On Jul 2, 2012, at 2:23 PM, Garth wrote:
Steve, My hypothesis is for each of us, if we wish, to look at our
own prejudices towards a material we may actually know nothing
about ! Just becasue so and so says it was this or that . It may be
true for them... but is it true for me ? And if your favourite
frame could be 5 pounds lighter for the same price .... would you
still choose your heavier one ? .. after all ... weight doesn't
matter... right ? lol :)
There are a couple of things to consider.
First, if you make the frame and fork out of CF, I think you would be
hard pressed to remove 5 pounds vs a modern steel frame. There just
isn't that much difference. To remove 5 or 10 pounds from a bicycle
setup means you have to pursue minimizing weight in componentry as well.
Second, from working in the bicycle industry and the fishing/outdoor
industry for a while, I've seen many, many, many Carbon Fiber failures
- a number of which I've experienced firsthand. The issue is - and
always will be - the nature of the way CF fails. In my direct
experience, it fails catastrophically and with no warning. It
folds. It splits. It severs. It cracks. (And Aluminum tends to
fail in a similar fashion, though in my experience it at least gives
more warning if you actively look for surface cracks.) Once it takes
a direct impact, you no longer trust it.
Way back in pre-history.
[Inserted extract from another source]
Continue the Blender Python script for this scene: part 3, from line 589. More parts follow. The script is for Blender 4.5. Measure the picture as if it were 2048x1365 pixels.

A Person Who Knows told me that the best
bike is the one that gets you home. (It wasn't GP, by the way). I've
kept that nugget in the back of my brain since then. Even when I was
getting transfixed by lighter and lighter bits, that kept getting more
and more fiddly and idiosyncratic. When I realized I was spending
more time coaxing my bikes to work than riding them, I started to
reassess the idea of weight meaning everything.
My bikes (well, all but my old soft-nose mtb which I don't really ride
that much) are steel because it is the best material for me, the way I
ride and my piece of mind when I'm rolling down the mountain at
speed. Yeah, there are places you can focus on to sensibly remove
excess weight, but the times that really matters (as has been pretty
well documented) are pretty much when the road points upward.